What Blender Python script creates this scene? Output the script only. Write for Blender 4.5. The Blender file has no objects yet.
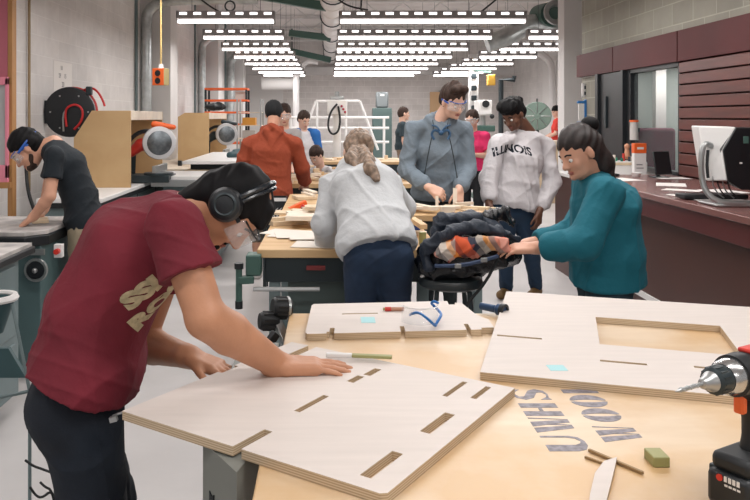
import bpy, bmesh, math, random
import numpy as np
from mathutils import Vector, Matrix
random.seed(7)
SC = bpy.context.scene
COL = SC.collection
# ------------------------------------------------------------------ camera, world, exposure
CAMH = 1.57
FPX = 770.0
cam_d = bpy.data.cameras.new('camera'); cam = bpy.data.objects.new('camera', cam_d); COL.objects.link(cam)
cam.location = (0, 0, CAMH); cam.rotation_euler = (math.pi/2, 0, 0)
cam_d.sensor_width = 36; cam_d.lens = FPX/750*36
cam_d.shift_x = (375-329)/750; cam_d.shift_y = -(250-117)/750
cam_d.clip_start = 0.05; cam_d.clip_end = 100
SC.camera = cam
w = bpy.data.worlds.new('world'); SC.world = w; w.use_nodes = True
w.node_tree.nodes['Background'].inputs[0].default_value = (1.0, 0.98, 0.98, 1)
w.node_tree.nodes['Background'].inputs[1].default_value = 0.3
SC.view_settings.view_transform = 'Standard'; SC.view_settings.look = 'None'
SC.view_settings.gamma = 1; SC.view_settings.use_curve_mapping = False
SC.view_settings.exposure = 0.50
try:
    SC.cycles.max_bounces = 6; SC.cycles.use_denoising = True
except Exception: pass
TUBE = 3.6         # emission of the fluorescent tubes
LAMP = 12.0        # watts of each overhead strip lamp

def P(px, py, Z):
    return Vector(((px-329)/FPX*Z, Z, CAMH-(py-117)/FPX*Z))
def V3(*a): return Vector(a)

# ------------------------------------------------------------------ materials
def lin(c):
    return tuple(((x/255)/12.92 if x/255 <= 0.04045 else ((x/255+0.055)/1.055)**2.4) for x in c)
MATS = {}
def M(name, rgb=(128,128,128), rough=0.6, metal=0.0, noise=None, bump=None, spec=0.5, emit=None, rgb2=None, trans=0, alpha=1):
    if name in MATS: return MATS[name]
    m = bpy.data.materials.new(name); m.use_nodes = True
    nt = m.node_tree; b = nt.nodes['Principled BSDF']
    c = lin(rgb) + (1,)
    b.inputs['Base Color'].default_value = c
    b.inputs['Roughness'].default_value = rough; b.inputs['Metallic'].default_value = metal
    b.inputs['Specular IOR Level'].default_value = spec
    if trans: b.inputs['Transmission Weight'].default_value = trans; b.inputs['IOR'].default_value = 1.15
    if alpha < 1: b.inputs['Alpha'].default_value = alpha
    tc = nt.nodes.new('ShaderNodeTexCoord')
    if noise or rgb2:
        sc, am = noise if noise else (5, 1)
        n = nt.nodes.new('ShaderNodeTexNoise'); n.inputs['Scale'].default_value = sc; n.inputs['Detail'].default_value = 5
        nt.links.new(tc.outputs['Object'], n.inputs['Vector'])
        r = nt.nodes.new('ShaderNodeValToRGB')
        r.color_ramp.elements[0].position = 0.35; r.color_ramp.elements[1].position = 0.65
        if rgb2: c0 = lin(rgb2)+(1,); c1 = c
        else:
            c0 = tuple(max(0, v*(1-am)) for v in c[:3])+(1,); c1 = tuple(min(1, v*(1+am*0.6)) for v in c[:3])+(1,)
        r.color_ramp.elements[0].color = c0; r.color_ramp.elements[1].color = c1
        nt.links.new(n.outputs['Fac'], r.inputs['Fac']); nt.links.new(r.outputs['Color'], b.inputs['Base Color'])
    if bump:
        n2 = nt.nodes.new('ShaderNodeTexNoise'); n2.inputs['Scale'].default_value = bump[0]; n2.inputs['Detail'].default_value = 6
        nt.links.new(tc.outputs['Object'], n2.inputs['Vector'])
        bp = nt.nodes.new('ShaderNodeBump'); bp.inputs['Strength'].default_value = bump[1]; bp.inputs['Distance'].default_value = 0.02
        nt.links.new(n2.outputs['Fac'], bp.inputs['Height']); nt.links.new(bp.outputs['Normal'], b.inputs['Normal'])
    if emit:
        b.inputs['Emission Color'].default_value = c; b.inputs['Emission Strength'].default_value = emit
    MATS[name] = m; return m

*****

Repeat the data exactly, excluding the pictures.

What Blender Python script creates this scene? Output the script only. Write for Blender 4.5. The Blender file has no objects yet.
import bpy, bmesh, math, random
import numpy as np
from mathutils import Vector, Matrix
random.seed(7)
SC = bpy.context.scene
COL = SC.collection
# ------------------------------------------------------------------ camera, world, exposure
CAMH = 1.57
FPX = 770.0
cam_d = bpy.data.cameras.new('camera'); cam = bpy.data.objects.new('camera', cam_d); COL.objects.link(cam)
cam.location = (0, 0, CAMH); cam.rotation_euler = (math.pi/2, 0, 0)
cam_d.sensor_width = 36; cam_d.lens = FPX/750*36
cam_d.shift_x = (375-329)/750; cam_d.shift_y = -(250-117)/750
cam_d.clip_start = 0.05; cam_d.clip_end = 100
SC.camera = cam
w = bpy.data.worlds.new('world'); SC.world = w; w.use_nodes = True
w.node_tree.nodes['Background'].inputs[0].default_value = (1.0, 0.98, 0.98, 1)
w.node_tree.nodes['Background'].inputs[1].default_value = 0.3
SC.view_settings.view_transform = 'Standard'; SC.view_settings.look = 'None'
SC.view_settings.gamma = 1; SC.view_settings.use_curve_mapping = False
SC.view_settings.exposure = 0.50
try:
    SC.cycles.max_bounces = 6; SC.cycles.use_denoising = True
except Exception: pass
TUBE = 3.6         # emission of the fluorescent tubes
LAMP = 12.0        # watts of each overhead strip lamp

def P(px, py, Z):
    return Vector(((px-329)/FPX*Z, Z, CAMH-(py-117)/FPX*Z))
def V3(*a): return Vector(a)

# ------------------------------------------------------------------ materials
def lin(c):
    return tuple(((x/255)/12.92 if x/255 <= 0.04045 else ((x/255+0.055)/1.055)**2.4) for x in c)
MATS = {}
def M(name, rgb=(128,128,128), rough=0.6, metal=0.0, noise=None, bump=None, spec=0.5, emit=None, rgb2=None, trans=0, alpha=1):
    if name in MATS: return MATS[name]
    m = bpy.data.materials.new(name); m.use_nodes = True
    nt = m.node_tree; b = nt.nodes['Principled BSDF']
    c = lin(rgb) + (1,)
    b.inputs['Base Color'].default_value = c
    b.inputs['Roughness'].default_value = rough; b.inputs['Metallic'].default_value = metal
    b.inputs['Specular IOR Level'].default_value = spec
    if trans: b.inputs['Transmission Weight'].default_value = trans; b.inputs['IOR'].default_value = 1.15
    if alpha < 1: b.inputs['Alpha'].default_value = alpha
    tc = nt.nodes.new('ShaderNodeTexCoord')
    if noise or rgb2:
        sc, am = noise if noise else (5, 1)
        n = nt.nodes.new('ShaderNodeTexNoise'); n.inputs['Scale'].default_value = sc; n.inputs['Detail'].default_value = 5
        nt.links.new(tc.outputs['Object'], n.inputs['Vector'])
        r = nt.nodes.new('ShaderNodeValToRGB')
        r.color_ramp.elements[0].position = 0.35; r.color_ramp.elements[1].position = 0.65
        if rgb2: c0 = lin(rgb2)+(1,); c1 = c
        else:
            c0 = tuple(max(0, v*(1-am)) for v in c[:3])+(1,); c1 = tuple(min(1, v*(1+am*0.6)) for v in c[:3])+(1,)
        r.color_ramp.elements[0].color = c0; r.color_ramp.elements[1].color = c1
        nt.links.new(n.outputs['Fac'], r.inputs['Fac']); nt.links.new(r.outputs['Color'], b.inputs['Base Color'])
    if bump:
        n2 = nt.nodes.new('ShaderNodeTexNoise'); n2.inputs['Scale'].default_value = bump[0]; n2.inputs['Detail'].default_value = 6
        nt.links.new(tc.outputs['Object'], n2.inputs['Vector'])
        bp = nt.nodes.new('ShaderNodeBump'); bp.inputs['Strength'].default_value = bump[1]; bp.inputs['Distance'].default_value = 0.02
        nt.links.new(n2.outputs['Fac'], bp.inputs['Height']); nt.links.new(bp.outputs['Normal'], b.inputs['Normal'])
    if emit:
        b.inputs['Emission Color'].default_value = c; b.inputs['Emission Strength'].default_value = emit
    MATS[name] = m; return m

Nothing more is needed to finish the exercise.